Tuesday, February 2, 2010

Scarce attention – how do I get a piece of it?

Scarce attention – how do I get a piece of it?

By: Omar Essack, Executive Director: Broadcasting, Kagiso Media

With scarce consumer attention and ever expanding media to further fragment it, radio has to push the boundaries, constantly reinvent itself and take risks if it is to survive. Ultimately, who wins? The winners will be the stations that provide what the audience wants and can’t find anywhere else!

The battle is not just about today’s audiences, but certainly for tomorrows. That is, a generation of listeners which have not grown up with a radio habit, who are used to getting media on demand for free and whose attention is more fragmented than any generation that has come before it. Welcome to the attention economy.

How does a traditional radio owner deal with these challenges? We would say that cutting costs to the bone and implementing formulaic playlist driven radio formats with as much automation as possible is exactly the wrong thing to do. Everyone in media gets that MP3 players are music radio substitutes. To compete, radio owners must exploit their weaknesses, not emphasise their strengths.

Creating ‘episodic’ radio is one way. In a sense radio should go back to ‘cliffhangers’. Especially in the morning show, where people are tuned in on a daily basis on their way to work or in the case of Sandton’s kugels, the gym, a manicure and a massage.There is a lot more opportunity to run programming in short ‘soap opera’ bursts that keep developing every day. It’s almost as if radio has to go full circle to how it all began. Ultimately it’s about retaining the audiences interest,keeping them on the edge of their heated leather car seats so to speak. , And when I say Soap Opera, stop imagining ‘Scandal’ or ‘Isidingo’ or ‘Generations’ and start thinking a real life episode from the crazy morning show guys life. Start thinking about an avowed single guy being given a toddler to look after for a week on his own and relating the story of the mishaps and mayhem daily. However this plays out on air, it can only work as long as radio owns the car and remains a primary medium for people driving to and from work.
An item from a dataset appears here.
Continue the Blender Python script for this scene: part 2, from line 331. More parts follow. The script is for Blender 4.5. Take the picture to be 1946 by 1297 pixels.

Pushing the boundaries in ‘fringe’ listening times is another. Here radio programmers should value the opportunity to experiment with new ideas, controversial voices and outrageous shows. We’ve put John Vlismas, South Africa’s original lunatic, on East Coast Radio and Jacaranda 94.2 on Monday nights between 10pm and midnight. It subverts every notion that you may have about whata good radio show should sound like, and listeners are responding in a big way! John’s show has taken interactive radio to new heights, or should that be lows. He gets a flood of text messages and some are from seriously disturbed people. What he does is radio’s great strength. He sits in a studio and stirs up emotions. Because he’s after the watershed time, he can say and do pretty much what he likes. It’s the stuff you can’t get anywhere else, except if you pay R150 bucks to watch his stand up show.

We know that the Internet and mobile phones have democratised media making it possible for everyone to create content. That does not make everyone worthy of an audience, though. We also know that audiences, young and old, still value content and entertainment created by professionals and amateurs who know what they are doing. People will always go where they are most entertained and informed at their convenience, and at a cost that they believe reflects the value they are getting. In some cases that will be FREE and in others the entertainment may be worth paying for.

IN an age where most people believe that all media must be free and piracy has made that model a reality, young people will download Coldplay’s music for free but still pay to watch them play live. There’s a very important message in that scenario.

Not everyone can be the band Coldplay, although all the technology exists to make it possible for anyone to create their own rock songs.

This is the era of micro-media. If radio is to thrive and prosper it requires more than a couple of brave decisions. It requires new ways of thinking and that means investing in new skills, new ideas, talent, content and research. It may also require new business models and a willingness to share the spoils in more meaningful ways with those that can re-invent themselves and the medium.